Ia menambahkan bahwa proses reinventing juga diwujudkan melalui redesain kurikulum dan penguatan ekosistem riset berbasis lapangan. Fakultas Kehutanan UGM kini mengelola Kawasan Hutan Dengan Tujuan Khusus (KHDTK) sebagai laboratorium hidup untuk inovasi kebijakan, restorasi ekosistem, serta pemberdayaan masyarakat sekitar hutan. “Melalui teaching forest, mahasiswa belajar langsung dari lapangan agar mampu merancang solusi nyata atas tantangan kehutanan masa depan,” ujar Dekan.

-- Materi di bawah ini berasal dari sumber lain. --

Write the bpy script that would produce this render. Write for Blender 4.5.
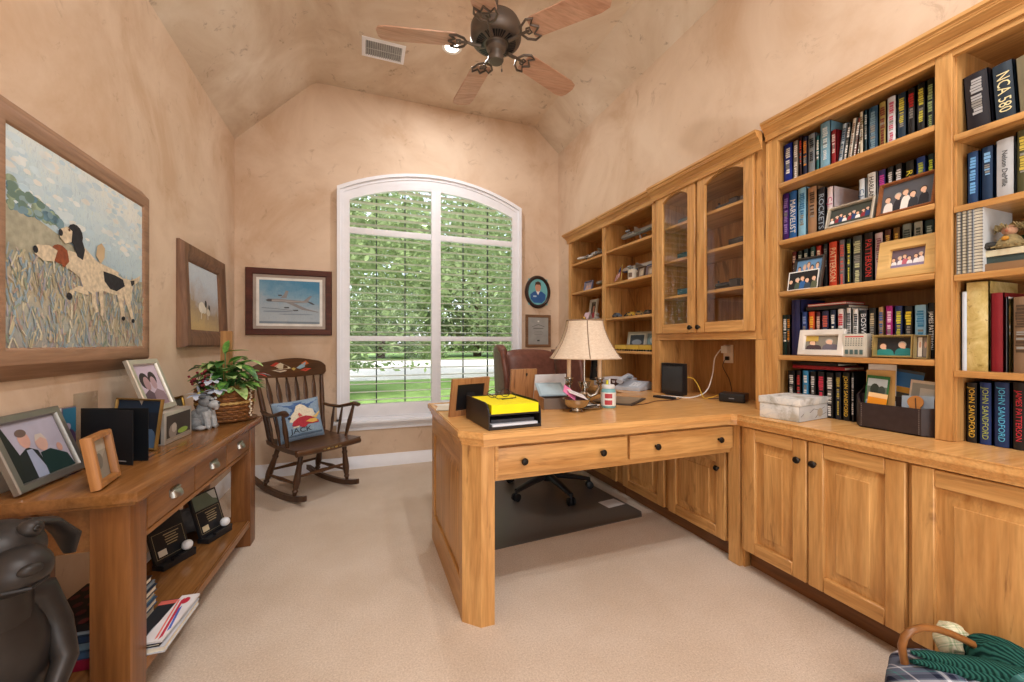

Menutup sidang senat terbuka, Ketua Senat Akademik Fakultas Kehutanan, Prof. San Afri Awang, menyampaikan refleksi mengenai pentingnya kesinambungan kebijakan kehutanan antar periode pemerintahan. Ia menilai sinergi antara pemerintah, akademisi, dan masyarakat menjadi fondasi bagi sistem kehutanan nasional yang adil dan berkelanjutan. “Kebijakan kehutanan seharusnya tidak berhenti di pergantian rezim, tetapi harus berjalan konsisten dan berpihak pada rakyat,” tegasnya.